T3: The original Dishonored wasn't as fun, in terms of pure gameplay (so removing ethical and moral choices from the equation), when you chose a non-lethal run. Does Dishonored 2 do anything to address this?

CC: That's an interesting question because it is related to the previous one actually. Non-lethal has two aspects. Stealth and combative. Some players had great fun while playing non-lethal in Dishonored, but one piece of feedback that came back to us was that, in general, players had less stealth tools at their disposal, which translates into the fact that their freedom of choice wasn't enough. In Dishonored 2, the stealthy players will have as many tools and new powers as others to play with, and the beauty of it is that some of them are ambivalent, like Domino or Mesmerize. And for the combative player, all fatalities now have a non-lethal equivalent.

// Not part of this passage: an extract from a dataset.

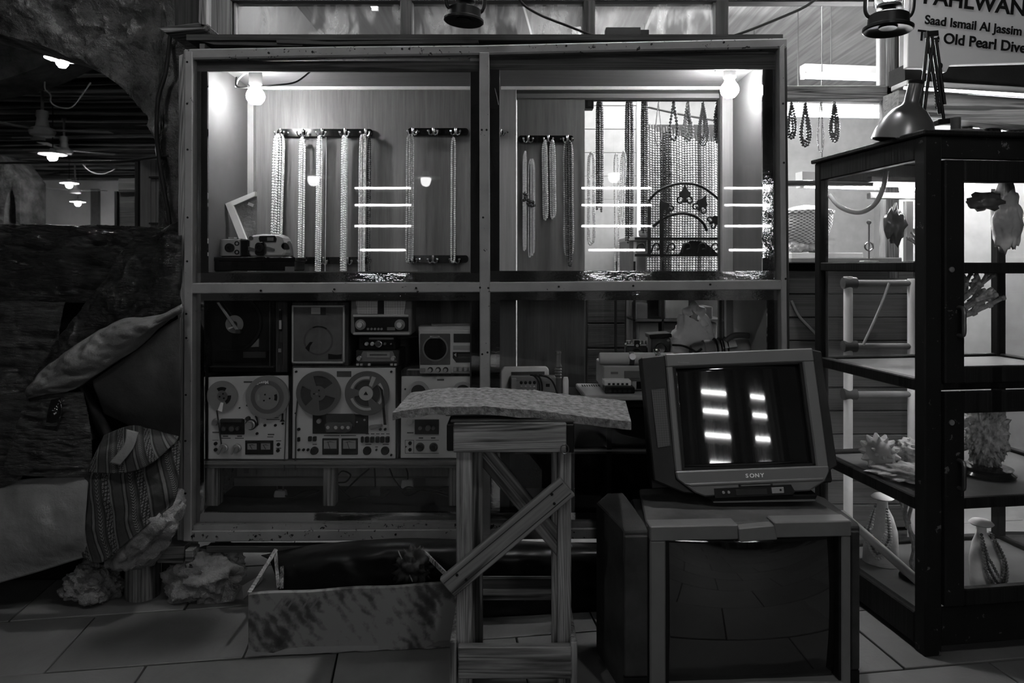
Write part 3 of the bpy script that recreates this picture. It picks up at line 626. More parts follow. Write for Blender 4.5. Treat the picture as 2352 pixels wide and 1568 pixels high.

T3: What was your favourite level in the original Dishonored? Why?

CC: I didn't want to have a favorite. And even if I did, I had to bury this notion in my unconscious, because it would have biased my everyday work.

T3: For you personally, what is Dishonored - as a series - really about? What messages is it trying to communicated to the player?

CC: Systemic game design allows a lot of creativity from the player in the sense that the world responds in logical terms (within the game cannon) to their desire. Building systems (in the widest sense of the word) is mostly what game designers do at Arkane.

Game design and level design are two disciplines that overlap in many aspects but are very distinct. One could think that the latter is part of the other because of the semantic. But in this industry, and especially in AAA teams, they end up being very different disciplines. That said, they both should go in the same direction to create a real identity in a game.

So, our level design is based on the same principle. Which is letting the player do what they want, whenever they want (within the limits explained above), hence also enhancing their creativity.

Player Creativity. That is what I'd like the player to enjoy in the Dishonored series. It is, I think, one of its most important aspects.

T3: And, lastly, what is the single coolest thing you have done, experienced or made while working on Dishonored 2?

CC: Having proposed the “time travel level” idea, designed its mechanic and its main tool, “the time piece”, and brainstorming on the many “time puzzles” that it contains. It was almost like creating a game within the game. I love to be surprised in games and this level, A Crack in the Slab, will certainly put the players outside of their comfort zone, but just enough to make them love the experience.

T3: Thanks Christophe, it was a pleasure.

CC: No, not at all, the pleasure was mine.

Dishonored 2 is out on November 11, 2016, for PC, Xbox One and PS4. Three versions of the game are available: a Dishonored 2 edition, Dishonored 2 Limited Edition and Dishonored 2 Collector's Edition available for each platform.